Written problem:
Leave out the pictures and set down exactly the lines from the start of the listing through the one with "self.rib.append((np.stack([c[0] + r", both included.

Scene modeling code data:
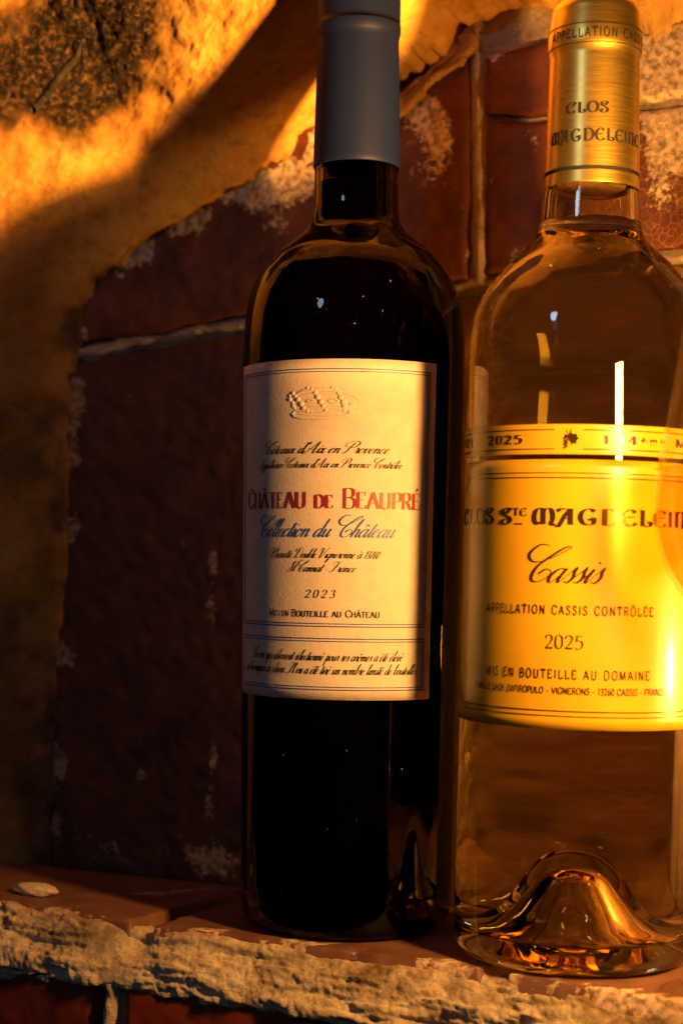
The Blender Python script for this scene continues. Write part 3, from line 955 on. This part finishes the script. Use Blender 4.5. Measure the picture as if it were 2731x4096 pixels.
ACC = {'é': ('e', 'a'), 'è': ('e', 'g'), 'ê': ('e', 'c'), 'ô': ('o', 'c'), 'à': ('a', 'g'), 'â': ('a', 'c'), 'É': ('E', 'a'), 'Â': ('A', 'c'), 'Ô': ('O', 'c')}


class Ink:
    """collects flat strokes (x, y, ribbons) laid out in units of the letter height"""

    def __init__(self):
        self.rib = []        # list of (left Nx2, right Nx2)

    def ribbon(self, pts, wid):
        pts = np.asarray(pts, float)
        T = np.gradient(pts, axis=0)
        T /= np.linalg.norm(T, axis=1, keepdims=True) + 1e-9
        Nn = np.stack([-T[:, 1], T[:, 0]], 1)
        h = np.asarray(wid)[:, None] / 2
        self.rib.append((pts + Nn * h, pts - Nn * h))

    def disc(self, c, r, n=12):
        a = np.linspace(0, pi, n)
        self.rib.append((np.stack([c[0] + r * np.cos(a), c[1] + r * np.sin(a)], 1), np.stack([c[0] + r * np.cos(a), c[1] - r * np.sin(a)], 1)))


def roman(text, font, thick, thin, serif=.0, spacing=.08, small=None, slant=0., xs=1., sup=()):
    ink = Ink()
    x = 0.
    for i, ch0 in enumerate(text):
        k, dy = 1., 0.
        th, tn = thick, thin
        if small is not None and small[i] != '0':
            k = .82 if small[i] == '1' else .66
        if i in sup:
            k, dy = .62, .38
            th, tn = thick * .62, thin * .8
        ch, acc = ACC.get(ch0, (ch0, None))
        wd, strokes = font[ch]
        X0 = x

        def tr(p):
            p = np.asarray(p, float) * k
            return np.stack([X0 + p[:, 0] * xs + slant * (p[:, 1] + dy), p[:, 1] + dy], 1)

        for kind, pts in strokes:
            if kind == 'd':
                q = tr(pts)[0]
                ink.disc(q, th * .6)
                continue
            if kind in 'co':
                q = tr(catmull(pts, 7, kind == 'o'))
            else:
                q = resample(tr(pts), 5)
            T = np.gradient(q, axis=0)
            ang = np.arctan2(T[:, 1], T[:, 0])
            if kind == 'h':
                wv = np.full(len(q), tn)
            elif kind == 'v':
                wv = np.full(len(q), th)
            else:
                wv = tn + (th - tn) * np.abs(np.sin(ang - radians(22 if kind not in 'co' else 8))) ** 1.6
            ink.ribbon(q, wv)
            if serif > 0 and kind in 'Lbt':
                for e_, on in ((q[0], kind == 'L'), (q[-1], True)):
                    if on:
                        y = tn * .5 if abs(e_[1] - dy) < .2 else e_[1] - tn * .5
                        ink.ribbon([(e_[0] - serif * k, y), (e_[0] + serif * k, y)], [tn, tn])
        top = (1.12 if ch.isupper() else .62) * k + dy
        cx = X0 + wd * k * xs / 2 + slant * top
        a = .16 * k
        if acc == 'a':
            ink.ribbon([(cx - a * .3, top), (cx + a * .6, top + a * 1.1)], [tn, th * .8])
        elif acc == 'g':
            ink.ribbon([(cx + a * .3, top), (cx - a * .6, top + a * 1.1)], [tn, th * .8])
        elif acc == 'c':
            ink.ribbon([(cx - a, top), (cx, top + a)], [tn, th * .7])
            ink.ribbon([(cx, top + a), (cx + a, top)], [th * .7, tn])
        x += (wd * xs * k + spacing) if ch != ' ' else (wd * xs + spacing)
    return ink


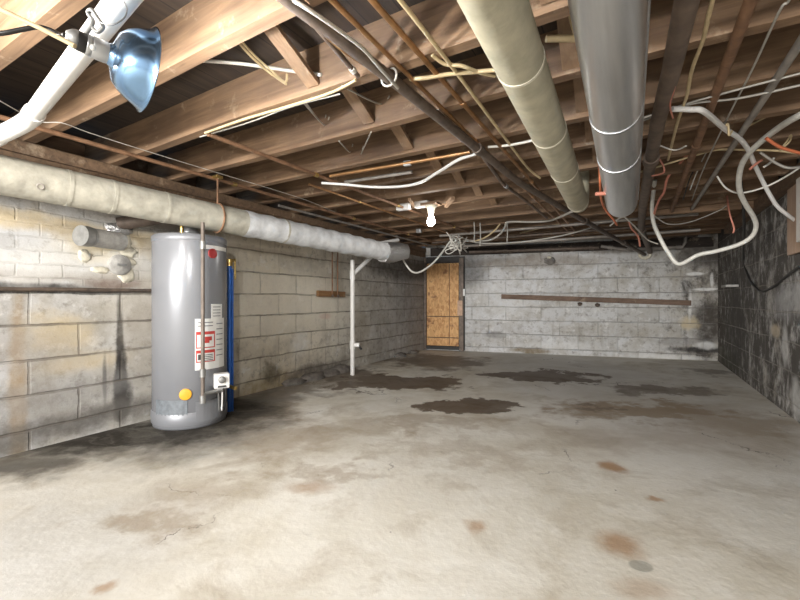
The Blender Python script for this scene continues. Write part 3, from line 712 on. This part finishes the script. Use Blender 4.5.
# gas pipe down the front
g = lambda px, py, out=.05: hc+((skin(px, py)-hc)*Vector((1, 1, 0))).normalized()*(HR+out)+Vector((0, 0, skin(px, py).z))
gp = g(200.5, 380); gx, gy = gp.x, gp.y
gt = JB+.02
MB().tube([Vector((gx, gy, g(200.5, 402).z)), Vector((gx, gy, H+.49))], .0115, 14).build('gas_pipe', IRONG, root)
for py in (246, 372, 398): zz = skin(200.5, py).z; MB().tube([Vector((gx, gy, zz-.025)), Vector((gx, gy, zz+.025))], .018, 14).build('pipe_fitting', GALV, root)
vz = skin(216, 380).z
vc = g(216.5, 381, .045)
Mv = Matrix((lat, toc, Vector((0, 0, 1)))).transposed()
vb = MB().box((vc.x, vc.y, vz), (.095, .075, .095), Mv, .008).build('gas_valve', PVC, root); vb['label'] = 'white gas control valve'
MB().lathe([(0, 0), (.022, 0), (.022, .02), (.018, .024), (0, .024)], Vector((vc.x, vc.y, vz+.012))+toc*.037, toc, 20).build('knob', GALV, vb)
MB().box((vc.x+toc.x*.041, vc.y+toc.y*.041, vz-.033), (.05, .006, .012), Mv).build('dial_plate', INK, vb)
zc = skin(200, 393).z
MB().tube([Vector((gx, gy, zc)), Vector((vc.x, vc.y, zc)), Vector((vc.x, vc.y, vz-.04))], .013, 12).build('gas_elbow', GALV, root)
for k, dx in enumerate((-.02, .005, .028)):
    pth = [Vector((vc.x, vc.y, vz-.04))+lat*dx, Vector((vc.x, vc.y, vz-.12))+lat*dx*.9, Vector((vc.x, vc.y, vz-.2))+lat*(dx*.6)-toc*.02, Vector((vc.x, vc.y, .10))+lat*dx*.5-toc*.05]
    MB().tube(catmull(pth, 5), .005, 8).build('burner_tube', (GALV, PVC, BLACK)[k], root)
dv = g(226, 388, .03); MB().tube([dv-toc*.05, dv+toc*.03+lat*.03], .013, 12).build('drain_valve', BRASS, root)
# vent pipe from hood to the wall behind the canvas pipe
vs_ = hc+Vector((0, 0, HT+.09)); vw = wall_hit(118, 224, LW0, ldir)
tag(MB().tube(catmull([vs_, vs_+Vector((-.03, -.02, .04)), vs_.lerp(vw, .3)+Vector((0, 0, .05)), vw], 6), .042, 20).build('vent_pipe', IRON), 'black vent pipe from the water heater into the left wall', 'vent pipe')
p = wall_hit(119, 229, LW0, ldir); tag(MB().ball(p, .07, (.5, 1.1, .55), .35, 18).build('filler_lump', FOIL), 'crumpled foil lump where the vent pipe enters the wall', 'filler')

# blue pipes beside the heater
b0 = PD(229.5, 410, 2.98); b0.z = 0
zt = PD(229.5, 262, 2.98).z
root = thing('blue_pipe', b0, 'bright blue plastic pipe standing right behind the water heater with brass top', 'pipe')
MB().tube([b0, Vector((b0.x, b0.y, zt))], .017, 16).build('pipe_run', BLUE, root)
R_ = Vector((cs, sn, 0))
MB().tube([b0+R_*.024, Vector((b0.x, b0.y, zt-.05))+R_*.024], .006, 12).build('pipe_run', BLUE, root)
MB().tube([Vector((b0.x, b0.y, zt-.03)), Vector((b0.x, b0.y, zt+.02))], .021, 16).build('brass_fitting', BRASS, root)
MB().tube([Vector((b0.x, b0.y, zt+.012))-R_*.09, Vector((b0.x, b0.y, zt+.012)), Vector((b0.x, b0.y, zt+.012))+R_*.045], .012, 12).build('brass_elbow', BRASS, root)
MB().tube([Vector((b0.x, b0.y, zt+.012))+R_*.04, Vector((b0.x, b0.y, zt-.13))+R_*.042], .0065, 10).build('copper_tail', BRASS, root)

# ------------------------------------------------------------------ left wall fittings
pw = wall_hit(108, 241, LW0, ldir)
pw = pw+Vector((ldir.y, -ldir.x, 0))*.05
axs = Vector((.30, -.95, .0)).normalized()
cap_c = pw+axs*.20
root = thing('flue_stub', pw, 'capped grey pipe stub sticking out of left wall under the canvas pipe', 'pipe stub')
MB().tube([pw-axs*.06, pw+axs*.10, pw+axs*.16], [.056, .055, .054], 28, True, .02).build('stub', CONC, root)
MB().tube([pw+axs*.155, pw+axs*.20], .060, 28).build('cap', GALV, root)
MB().tube([pw+axs*.135, pw+axs*.15], .057, 28).build('rim_band', GALV, root)
pc = wall_hit(119, 265, LW0, ldir); nw = Vector((ldir.y, -ldir.x, 0))
root = thing('cleanout_plug', pc, 'round cleanout plug with raised handle on left wall, below the pipe stub', 'plug')
MB().lathe([(.066, -.03), (.066, .018), (.060, .026), (0, .030)], pc, nw, 28).build('disc', CONC, root)
MB().beam(pc+nw*.036-ldir*.028, pc+nw*.036+ldir*.028, .012, .014).build('handle', GALV, root)
for k, (px, py) in enumerate(((126, 240), (128, 252), (131, 262), (126, 274), (84, 256), (100, 270))):
    q = wall_hit(px, py, LW0, ldir)
    tag(MB().ball(q, .042, (.28, .8+.5*(k%2), 1.3-.4*(k%3)), .35, 16).build('plaster_lump', FOAM), 'crumbly pale plaster lump on left wall, ' + ['highest, right of the pipe stub', 'second down, right of the pipe stub', 'third down, right of the cleanout plug', 'low, right of the cleanout plug', 'just below the cap of the pipe stub', 'left of the cleanout plug'][k], 'plaster', 'plaster lumps round the wall pipes')
q = wall_hit(116, 281, LW0, ldir); tag(MB().beam(q+nw*.012-Vector((0, 0, .05)), q+nw*.012+Vector((0, 0, .045)), .035, .03).build('pipe_clip', GALV), 'small metal clip on the wall below the cleanout plug', 'clip')
# ledge stick across the wall at the dark joint
qa = wall_hit(-60, 288.5, LW0, ldir); qb = wall_hit(153, 290.5, LW0, ldir)
tag(MB().tube([qa+nw*.012+(qb-qa)*k/10 for k in range(11)], .011, 8, True, .3).build('wall_rod', IRON), 'thin dark rusty rod lying along the left wall joint beside the heater', 'rod')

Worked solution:
The Blender Python script for this scene continues. Write part 3, from line 955 on. This part finishes the script. Use Blender 4.5. Measure the picture as if it were 2731x4096 pixels.
ACC = {'é': ('e', 'a'), 'è': ('e', 'g'), 'ê': ('e', 'c'), 'ô': ('o', 'c'), 'à': ('a', 'g'), 'â': ('a', 'c'), 'É': ('E', 'a'), 'Â': ('A', 'c'), 'Ô': ('O', 'c')}


class Ink:
    """collects flat strokes (x, y, ribbons) laid out in units of the letter height"""

    def __init__(self):
        self.rib = []        # list of (left Nx2, right Nx2)

    def ribbon(self, pts, wid):
        pts = np.asarray(pts, float)
        T = np.gradient(pts, axis=0)
        T /= np.linalg.norm(T, axis=1, keepdims=True) + 1e-9
        Nn = np.stack([-T[:, 1], T[:, 0]], 1)
        h = np.asarray(wid)[:, None] / 2
        self.rib.append((pts + Nn * h, pts - Nn * h))

    def disc(self, c, r, n=12):
        a = np.linspace(0, pi, n)
        self.rib.append((np.stack([c[0] + r * np.cos(a), c[1] + r * np.sin(a)], 1), np.stack([c[0] + r * np.cos(a), c[1] - r * np.sin(a)], 1)))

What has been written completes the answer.